I'm on the Isle of Arran, in the Firth of Clyde, for a week. It's one of my very favourite places, but it's provided a few trials over the years, and this week my patience has been tested - an awful start to the holiday when the guy who owns the cottage we're renting forgets we're due, and we only manage to get in after finding a guy called Pablo via a neighbour and a call to Corrie Golf Club. It's been a rush to get away as usual, and after a lot of unnecessary hassle on Saturday, Sunday produced some grey weather and a general feeling of shittiness, although we do get up Glen Catacol for a couple of hours - one of my favourite places, and definitely one of the dogs' favourites, so it's not all bad!

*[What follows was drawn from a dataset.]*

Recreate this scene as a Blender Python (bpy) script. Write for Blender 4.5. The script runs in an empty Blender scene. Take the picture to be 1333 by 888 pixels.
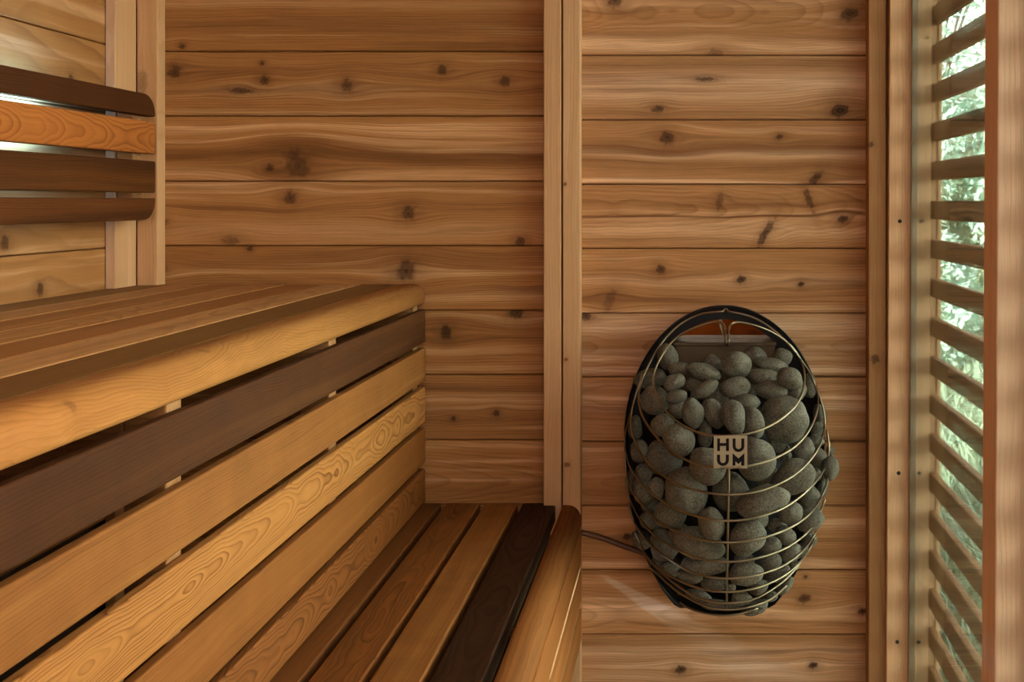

Today is Paula's birthday, so I'm celebrating with a morning's running over the old Boguille road to North Sannox, with a run back along the wonderful North Shore and a trip over the hill. The sun's even shining, and the first few miles are glorious. Then I lose the road. How on earth can I lose a road?! Well, on Arran, anything is possible, but the old road over the Boguille (a pass over the hills between Sannox and Lochranza) hasn't been used for a couple of hundred years, and the bog and bracken has taken over in places. The running stops, and the cursing starts - but after a bit of sploshing about in the bog I find a wet runnel which proves to be the right wet runnel to follow. The going is pretty reasonable for Arran, which tends to be rough, but even so there is high bracken (which they're treating with herbicide at the moment), stray boulders, holes, and general wetness, so it's not too fast.
A short way down from the missing bit of old road, I startle a short-eared owl, which flies a hundred yards away and then stares at me, waiting for me to vacate its home patch. Apparently their diet is largely voles - and there are lots here - the dogs spend a lot of time trying to catch them but have usually been disappointed. An easy climb to about 800' means I have a glorious 80o' of descent to the first farm at Sannox, which is hugely enjoyable, before I hit a short stretch of tarmac and round the corner down to the shore. I know that there's a length of forestry track to follow almost as far as the Fallen Rocks - walking, it's a bore, but today it's lovely and quick. Even so, I'm glad to get to the narrow path, and the going along the shore is wonderful, with only the sea, and a few birds for company. The main road sticks close to the shore around most the island's 70 mile coast, but here there has never been one, the only access being on foot or by boat.
All too soon, Laggan cottage comes into view, and I have to make the tough climb up to the 850' contour to slip back between the hills to Lochranza. The start is brutally steep, but it soon gets better, and makes a nice job of following a grassy terrace up to a high col. From here, the path used to be a dreadful mess of bog and stones, but it's been surfaced in stone over the last couple of years, and the descent to Lochranza's Newton Shore is pretty quick. I've been running for 2 hours and 40 minutes for my 14.5 miles, and it's been thoroughly enjoyable. We spend a lovely afternoon wandering through the gardens at Brodick Castle, and have a good meal in the hotel in the evening. The Arran brewery at the Cladach makes some really good beer, and it's hard to deny yourself a few bottles at the end of a good day!